Stephen Pinone said...

ESPN like any other company is looking for straight cash homie (randy moss) east coast markets like Philadelphia, New York, Baltimore, DC, Boston. Have large masses of people which brings in large advertising dollars! Honestly the sport is not what matters to fat cats at ESPN it's the cash that goes with it. Also this is argueably the reason why the big east conference has the majority of its games on the ESPN family of networks. Simple equation: Large Markets + Decents Teams + Bud Light and Coca-Cola Ads = $$$$$$$$$$

Ryan Irwin said...

Its a good point that money is what makes the world go round. As it currently stands, covering the major cities (NY and BOS) does bring in the most revenue.
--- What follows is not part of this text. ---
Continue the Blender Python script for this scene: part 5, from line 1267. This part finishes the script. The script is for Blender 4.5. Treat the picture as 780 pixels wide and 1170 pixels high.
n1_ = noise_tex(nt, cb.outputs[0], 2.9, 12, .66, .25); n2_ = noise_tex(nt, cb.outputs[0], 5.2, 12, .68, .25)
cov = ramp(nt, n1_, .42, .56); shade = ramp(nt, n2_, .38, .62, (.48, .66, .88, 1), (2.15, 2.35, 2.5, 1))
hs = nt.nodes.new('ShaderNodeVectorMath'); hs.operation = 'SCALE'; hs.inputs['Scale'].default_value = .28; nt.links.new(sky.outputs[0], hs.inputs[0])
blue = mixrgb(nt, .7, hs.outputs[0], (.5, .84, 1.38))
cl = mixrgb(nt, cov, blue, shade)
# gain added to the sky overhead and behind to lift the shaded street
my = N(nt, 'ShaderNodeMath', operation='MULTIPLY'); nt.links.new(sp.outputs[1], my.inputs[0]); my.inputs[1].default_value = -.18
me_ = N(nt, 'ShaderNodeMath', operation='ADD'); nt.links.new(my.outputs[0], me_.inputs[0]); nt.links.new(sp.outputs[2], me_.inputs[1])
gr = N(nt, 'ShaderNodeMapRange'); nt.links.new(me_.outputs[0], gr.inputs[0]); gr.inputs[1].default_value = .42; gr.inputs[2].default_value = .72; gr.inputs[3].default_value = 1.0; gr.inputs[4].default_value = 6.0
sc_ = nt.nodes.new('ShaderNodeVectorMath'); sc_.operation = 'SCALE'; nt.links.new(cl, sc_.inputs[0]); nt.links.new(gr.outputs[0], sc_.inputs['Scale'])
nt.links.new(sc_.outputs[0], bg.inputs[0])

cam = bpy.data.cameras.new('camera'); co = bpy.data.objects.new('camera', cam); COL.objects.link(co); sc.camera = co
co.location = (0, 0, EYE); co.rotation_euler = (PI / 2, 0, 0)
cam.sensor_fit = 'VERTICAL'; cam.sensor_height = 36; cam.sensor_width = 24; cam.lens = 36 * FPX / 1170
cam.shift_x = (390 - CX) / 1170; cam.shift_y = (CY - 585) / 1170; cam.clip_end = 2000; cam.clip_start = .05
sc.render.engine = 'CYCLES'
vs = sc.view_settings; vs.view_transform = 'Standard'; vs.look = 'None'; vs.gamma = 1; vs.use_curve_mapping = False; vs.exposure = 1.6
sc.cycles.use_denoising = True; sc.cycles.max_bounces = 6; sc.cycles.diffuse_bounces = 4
Lets do a little thought experiment though. There are over 8 million people that live in New York. Some of them are Mets fans, but lets say that 6 million people of them are yankee fans. Now lets say for the rest of the country, Ill be generous and say there are 15 million people not living in New York that are yankees fans. Now, if everyone who loved the yankees tuned it that gives you a whopping 21 million people. Pretty good.

But, what would happen if ESPN went through the effort to put out a product that would not only report on sports, but educate its audience in a way that would allow them to enjoy every teams story. Lets say that if they did this, only 10 percent of America bought into it. 10 percent thought that every team was worthwhile to watch, and that there was entertainment to be found in every game. Even if 90 percent of america said "No, we want to see the yankees and red sox and nobody else", 10 percent of the US is 30+ million people.

Seems to me that that would give ESPN/Fox the ratings they desire no matter which teams were playing.

Sean Devlin said...

Pittsburgh is West Virgina with taller buildings. Take it easy. There's an East Coast bias because there are simply more people.